By the early 1950s, police started using plainclothes officers and decoys in specialized vice squads to initiate arrests. These efforts ranged from officers flirting with men in bars to decoys exposing themselves in public bathrooms in order to entice solicitations. When these cases went to court, judges frequently objected to these tactics, calling them a waste of police resources or questioning the morality of such manipulation. According to Lvovsky, judges’ more permissive attitudes partly reflected a growing liberalization among the educated and elite of the period, but primarily stemmed from institutional pressures within the courts, from judges’ concern about their workloads to their professional relationships with psychiatrists. Yet she also emphasizes that the frequent leniency judges showed toward the accused should not minimize the harms suffered by those targeted by the police.
“There’s no question that policing was a major shadow in the lives of essentially anyone living a socially active life in gay or lesbian circles, particularly in gay circles, in these years,” Lvovsky said. “Even though many judges would reduce charges or would sometimes dismiss or acquit, the majority of defendants were still convicted of some kind of misdemeanor offense. And being brought into the criminal justice system is itself a great cost. Even when defendants don’t suffer direct penal consequences, there’s a certain psychological insecurity and fear of exposure to friends, family, and employers that come from any close encounter with the justice system. So that’s absolutely a very important part of the story.”
Her book concludes in the 1960s, when the popular media began to cover gay culture and attempts by the the vice squads to regulate it. While press coverage was not necessarily sympathetic to the gay community, Lvovsky writes that it brought unfavorable visibility to the manipulative practices of vice officers, whose “expertise in an ostensibly deviant sexual culture did not bolster their standing in public debates about sexual difference. It undermined the legitimacy of their operations, casting the specter of deviance on the experts themselves.”

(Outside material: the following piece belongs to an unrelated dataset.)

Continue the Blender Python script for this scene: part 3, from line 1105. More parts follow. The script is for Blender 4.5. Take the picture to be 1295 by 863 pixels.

Changes came later in the decade, as activists and critics pressured police departments to limit their undercover tactics, judges imposed legal limits on police surveillance, and courts prohibited liquor boards from suspending licenses because of the mere “presence of apparent homosexuals.” Those changes mirrored growing attention to police abuses and support for sexual privacy, writes Lvovsky, but they also “reflected a shifting view of homosexuality itself.” Policing that targets LGBT people, which spurred the Stonewall riots of 1969, persisted into later decades and still occurs today on a smaller scale, she writes. Yet the practice of vice officers immersing themselves in gay life and culture was primarily a feature of the mid-20th century, according to Lvovsky. That history remains relevant, she writes, in helping us understand how police enforce laws against marginalized populations, in areas such as narcotics, prostitution, terrorism, and gang activity: “The painful, contested tale of the state’s attempts to regulate gay life in the United States may be a classic case of history not simply showing us a shameful past, but also casting light into the hidden corners of the present.”